Your objective: Transcribe everything in the data word for word. Pictures are left out.

Collected material:
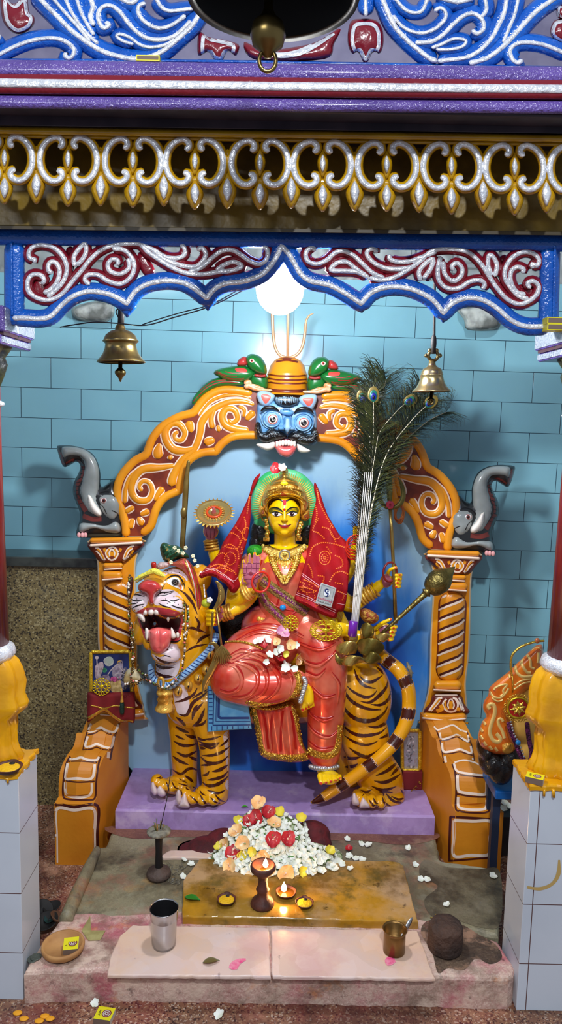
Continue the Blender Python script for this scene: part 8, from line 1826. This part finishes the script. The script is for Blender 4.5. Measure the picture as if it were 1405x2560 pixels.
pr2 = resample(sm(CI((670,1400),(720,1580),(790,1720),(860,1900)),6),8)[0]
for p in pr2: g.ell(P(p[0], p[1], YI - .062),(.0032, .002, .0032), ANK, 8,6)
g.build('silver_beads', t); g = MB(); g.ell(P(*CI((775,1700))[0], YI - .064),(.0075, .006, .0075), MT['turquoise_bead'], 14,10); g.build('turquoise_bead', t)
a = P(1238,2000,2.02); b_ = P(1238,1978,2.02)
g = MB(); g.box(a.x, .86,2.02,2.16, a.z, b_.z, mat('idol_stool_blue', (18,96,170), .35, c2=(12,80,150)), .004); g.build('stool_seat', st := thing('blue_stool', 'blue painted low seat under the small idol on the right', 'stool', (.72,2.09,0)))
for x_ in (a.x + .01, .82):
    for y_ in (2.07,2.13): g = MB(); g.box(x_, x_ + .022, y_, y_ + .022,0, a.z, mat('stool_leg_dark', (30,44,70), .5)); g.build('leg', st)
# a low dark ledge with fallen flowers between armrest and pedestal
zz = .13; g = MB(); a = PZ(1245,2022, zz); g.box(.70, .82, a.y - .05, a.y + .03,0, zz, mat('dark_step_paint', (34,30,34), .6, c2=(60,50,50))); g.build('dark_block', None, 'dark block on the floor between the right armrest and the idol stool', 'block')
for i, (x, y, s_) in enumerate([(1240,2006,1.2),(1262,2008,1.3),(1274,2016,1.2),(1258,2022,1.3)]): put('white', PZ(x, y, zz + .006),(0,-.4,1), s_, ['leftmost', 'second', 'third', 'lowest'][i] + ' white blossom on the dark block right of the right armrest', 'jasmine_blossom', None)
for i, (x, y) in enumerate([(1244,2098),(1254,2112),(1262,2104),(1250,2118)]): put('white', PZ(x, y, .006),(0,-.4,1),1.3, ['upper', 'lower', 'right', 'lowest'][i] + ' white blossom on the floor by the right armrest foot', 'jasmine_blossom', None)
for i, (x, y) in enumerate([(44,2532),(60,2546),(112,2540),(125,2546),(98,2552)]):
    c = PZ(x, y, .002); g = MB(); g.ell(c, (.011, .008, .0025), mat('orange_petal', (236,160,20), .6),12,6); g.build('orange_petal', None, 'orange petal on the front floor, ' + ['leftmost', 'second from left', 'fourth from left', 'rightmost', 'nearest the lower frame edge'][i], 'petal')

Result of this task:
Continue the Blender Python script for this scene: part 8, from line 1826. This part finishes the script. The script is for Blender 4.5. Measure the picture as if it were 1405x2560 pixels.
pr2 = resample(sm(CI((670,1400),(720,1580),(790,1720),(860,1900)),6),8)[0]
for p in pr2: g.ell(P(p[0], p[1], YI - .062),(.0032, .002, .0032), ANK, 8,6)
g.build('silver_beads', t); g = MB(); g.ell(P(*CI((775,1700))[0], YI - .064),(.0075, .006, .0075), MT['turquoise_bead'], 14,10); g.build('turquoise_bead', t)
a = P(1238,2000,2.02); b_ = P(1238,1978,2.02)
g = MB(); g.box(a.x, .86,2.02,2.16, a.z, b_.z, mat('idol_stool_blue', (18,96,170), .35, c2=(12,80,150)), .004); g.build('stool_seat', st := thing('blue_stool', 'blue painted low seat under the small idol on the right', 'stool', (.72,2.09,0)))
for x_ in (a.x + .01, .82):
    for y_ in (2.07,2.13): g = MB(); g.box(x_, x_ + .022, y_, y_ + .022,0, a.z, mat('stool_leg_dark', (30,44,70), .5)); g.build('leg', st)
# a low dark ledge with fallen flowers between armrest and pedestal
zz = .13; g = MB(); a = PZ(1245,2022, zz); g.box(.70, .82, a.y - .05, a.y + .03,0, zz, mat('dark_step_paint', (34,30,34), .6, c2=(60,50,50))); g.build('dark_block', None, 'dark block on the floor between the right armrest and the idol stool', 'block')
for i, (x, y, s_) in enumerate([(1240,2006,1.2),(1262,2008,1.3),(1274,2016,1.2),(1258,2022,1.3)]): put('white', PZ(x, y, zz + .006),(0,-.4,1), s_, ['leftmost', 'second', 'third', 'lowest'][i] + ' white blossom on the dark block right of the right armrest', 'jasmine_blossom', None)
for i, (x, y) in enumerate([(1244,2098),(1254,2112),(1262,2104),(1250,2118)]): put('white', PZ(x, y, .006),(0,-.4,1),1.3, ['upper', 'lower', 'right', 'lowest'][i] + ' white blossom on the floor by the right armrest foot', 'jasmine_blossom', None)
for i, (x, y) in enumerate([(44,2532),(60,2546),(112,2540),(125,2546),(98,2552)]):
    c = PZ(x, y, .002); g = MB(); g.ell(c, (.011, .008, .0025), mat('orange_petal', (236,160,20), .6),12,6); g.build('orange_petal', None, 'orange petal on the front floor, ' + ['leftmost', 'second from left', 'fourth from left', 'rightmost', 'nearest the lower frame edge'][i], 'petal')